I've been thinking a lot lately about the whole concept of home. What does that look like? What does it really mean? And is it too much to think that everyone should be able to feel at home whether or not they have a roof over their head or someone to hold them at the end of the day?

I don't think that home is a place. If it were, we could spend our whole lives looking and never find it. We often refer to where we grew up as "home". And although there usually is a special bond to where you spent your childhood, most people move away from that and never really go back. Some people can't. And what about those that don't have good childhood memories? If home is all about the "greatness" of where you grew up, does that mean that they don't have one? Many people live in several different places throughout their lives and never really feel at home. At 26, I've lived in 3 different states and spent significant time a few others and never really felt like any of those places were home. Buildings come and go. So do our interests and desires of where we think we would like to be. This side of heaven, it's pretty difficult for home to be a place.

I'm more open to the idea that home is centered around people. Though I still don't think that should be the main thing. However, we need people in our lives. And not only that, we need people that mean something to us. We need people that we can love and care about and that love us back. We are not an island unto ourselves. Being a part of a community is important. So is being part of a family. We all want to be loved and needed and feel like we matter to someone. And when we are around those that mean the most to us, it doesn't matter where we are as long as we're together.

But people come and go. And if our whole idea of home is centered around people, then what happens when they are not there anymore? Do we suddenly find ourselves "homeless" and lost? Sometimes for a little bit. It's normal to feel a little displaced when your world is turned upside down. But life does go on and the sun will shine again. And a big part of feeling at home should be found within -whatever that means to you. For me, it's within my relationship with Jesus and with myself. Without Jesus, I would lost in so many ways. He's the Anchor that I can always hold onto when the rest of my life seems to be a little out of control. He's the Rock that I stand on when I can't find solid ground. He's the Grace that catches me when I fall. He's the one that I go to with whatever emotions are overwhelming me. And although I am constantly changing and moving and reformulating, He remains the same and there's something comforting about that.

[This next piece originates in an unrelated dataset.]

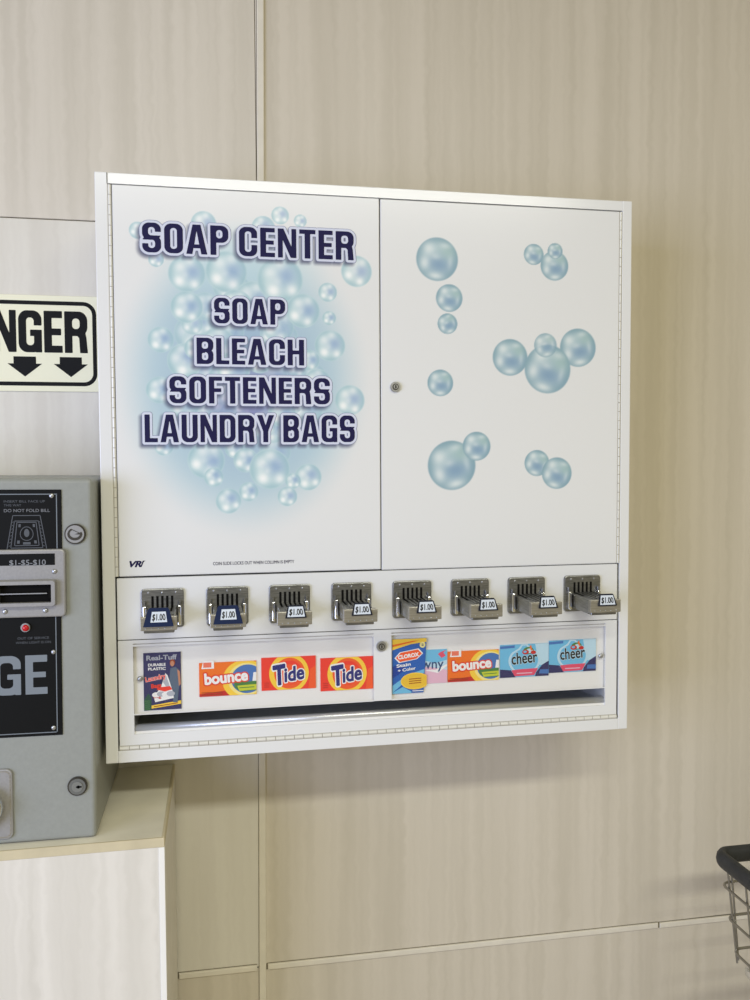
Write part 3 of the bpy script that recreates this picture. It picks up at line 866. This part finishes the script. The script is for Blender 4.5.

Home also needs to be finding peace with yourself. Loving who you are as a person. Being content with where you're at in life while always striving to do better and become all that you can be. If you don't love yourself, you're going to have a hard time accepting love from others. If you don't love yourself, you're never going to be happy with anything that you do or become. If you don't love yourself, you'll never feel at home anywhere. But once you realize the amazingness that is you, peace and contentment will come and it won't matter where you are, you will feel at home. 

People who feel at home anywhere have a purpose. And they live each and every day with that purpose in whatever they do. Whether you feel like what you do day to day is great or small, if you do it with pride and a purpose, you will find contentment and satisfaction.

Surround yourself with those that you care about, learn to love yourself, find out what God means to you and follow your heart. And I believe that you'll be on your way to finding a place that feels like home.